In the lines below, output everything from the first line through the line containing "V3 = np.array" exactly as it is. Pictures are not part of the output.
┌────────
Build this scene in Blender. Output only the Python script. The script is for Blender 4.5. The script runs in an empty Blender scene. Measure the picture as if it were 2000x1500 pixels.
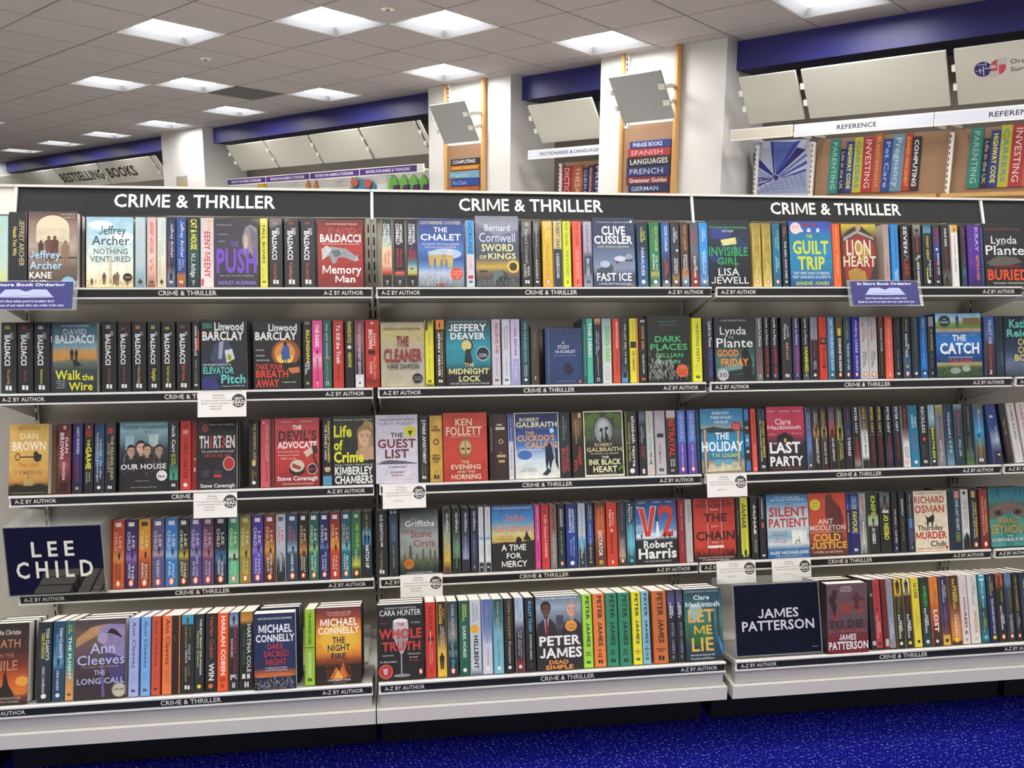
import bpy, math, random
import numpy as np
random.seed(7)
S = bpy.context.scene
C = S.collection
V3 = np.array

# ------------------------------------------------------------------ camera
CAM = V3([0.99996721, -2.36588023, 1.34634905]); FPX = 1611.2508
YAW, PIT, ROL = -0.1338, -0.176, 0.0068
cy_, sy_, cp_, sp_ = math.cos(YAW), math.sin(YAW), math.cos(PIT), math.sin(PIT)
FWD = V3([-sy_*cp_, cy_*cp_, sp_]); _r = V3([cy_, sy_, 0.0]); _u = np.cross(_r, FWD)
RT = math.cos(ROL)*_r + math.sin(ROL)*_u; UP = -math.sin(ROL)*_r + math.cos(ROL)*_u
cd = bpy.data.cameras.new('camera'); cam = bpy.data.objects.new('camera', cd); C.objects.link(cam)
import mathutils
M = mathutils.Matrix(((RT[0], UP[0], -FWD[0], CAM[0]), (RT[1], UP[1], -FWD[1], CAM[1]), (RT[2], UP[2], -FWD[2], CAM[2]), (0, 0, 0, 1)))
cam.matrix_world = M
cd.sensor_fit = 'HORIZONTAL'; cd.sensor_width = 36.0; cd.lens = FPX*36/2000; cd.clip_start = .05; cd.clip_end = 100
S.camera = cam

# ------------------------------------------------------------------ world, exposure
w = bpy.data.worlds.new('world'); S.world = w; w.use_nodes = True
w.node_tree.nodes['Background'].inputs[0].default_value = (.95, .97, 1, 1)
w.node_tree.nodes['Background'].inputs[1].default_value = .05
S.view_settings.view_transform = 'Standard'; S.view_settings.look = 'None'; S.view_settings.gamma = 1
S.view_settings.use_curve_mapping = False; S.view_settings.exposure = 0.25

GLOW = 24.0           # brightness of the lamp diffusers (the only light of the room)
S.cycles.max_bounces = 6; S.cycles.diffuse_bounces = 4; S.cycles.glossy_bounces = 3; S.cycles.transmission_bounces = 4
S.cycles.sample_clamp_indirect = 4.0; S.cycles.caustics_reflective = False; S.cycles.caustics_refractive = False
try:
    S.cycles.use_denoising = True; S.cycles.denoiser = 'OPENIMAGEDENOISE'
except Exception: pass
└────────
Answer to the exercise
Build this scene in Blender. Output only the Python script. The script is for Blender 4.5. The script runs in an empty Blender scene. Measure the picture as if it were 2000x1500 pixels.
import bpy, math, random
import numpy as np
random.seed(7)
S = bpy.context.scene
C = S.collection
V3 = np.array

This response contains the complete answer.